A part­ner­ship with BoatSMART!, which bills it­self as Canada’s largest provider of boat­ing ed­u­ca­tion and li­cens­ing, is a part of that strat­egy. BoatSMART! uses Nis­san trucks ex­clu­sively for its events in Cen­tral Canada, and en­cour­ages par­tic­i­pants to see and drive the ve­hi­cles. For the rest of Canada, BoatSMART!’s re­la­tion­ship is on­line, but ev­ery per­son who ac­quires a per­sonal craft op­er­at­ing com­pe­tency card through BoatSMART! gets a dis­count of­fer for Nis­san ve­hi­cles.

“There are about 150,000 cer­tifi­cates ob­tained each year in Canada, and we’re by far the largest provider,” said Cam Tay­lor, pres­i­dent of BoatSMART! and its re­lated com­pa­nies. “It’s a pretty big pool of qual­i­fied leads we give to Nis­san.”
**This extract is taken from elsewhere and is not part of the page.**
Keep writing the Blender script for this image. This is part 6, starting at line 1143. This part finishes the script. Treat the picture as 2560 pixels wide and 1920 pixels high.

On the flip side, Nis­san cus­tomers get in­for­ma­tion about BoatSMART!, so the re­la­tion­ship flows both ways.

In­ter­est­ingly, Nis­san has dis­pensed with the loss-leader ap­proach — ad­ver­tise a base­model truck in the low to mid $20s and up­sell buy­ers to the mid-$40,000s, which is the typ­i­cal trans­ac­tion price in Canada. In­stead, Nis­san is of­fer­ing trucks al­ready well-equipped and al­ready in the mid-$30,000s to high $50,000s.

That com­bi­na­tion of pric­ing and con­tent is com­pet­i­tive with the mod­els most likely driv­ing off Big Three dealer lots. The base-model Big Three truck is pri­mar­ily aimed at fleet buy­ers, even if it does of­fer deal­ers a loss-leader ad­van­tage.

The top Ti­tan base price, for the plat­inum diesel ver­sion, is $76,500.

The Ti­tan was de­signed, tested and built in North Amer­ica, and comes with a fair bit of Cana­dian con­tent, as well. Steve Moneypenny from Bramp­ton, Ont., de­signed the in­te­rior while Van­cou­ver’s Randy Ro­driguez, who has since left Nis­san, penned the ex­te­rior.


The 2017 Nis­san Ti­tan XD is avail­able with two en­gines: a 5.6-litre V-8 gaso­line and a 5.0-litre Cum­mins V-8 turbo diesel.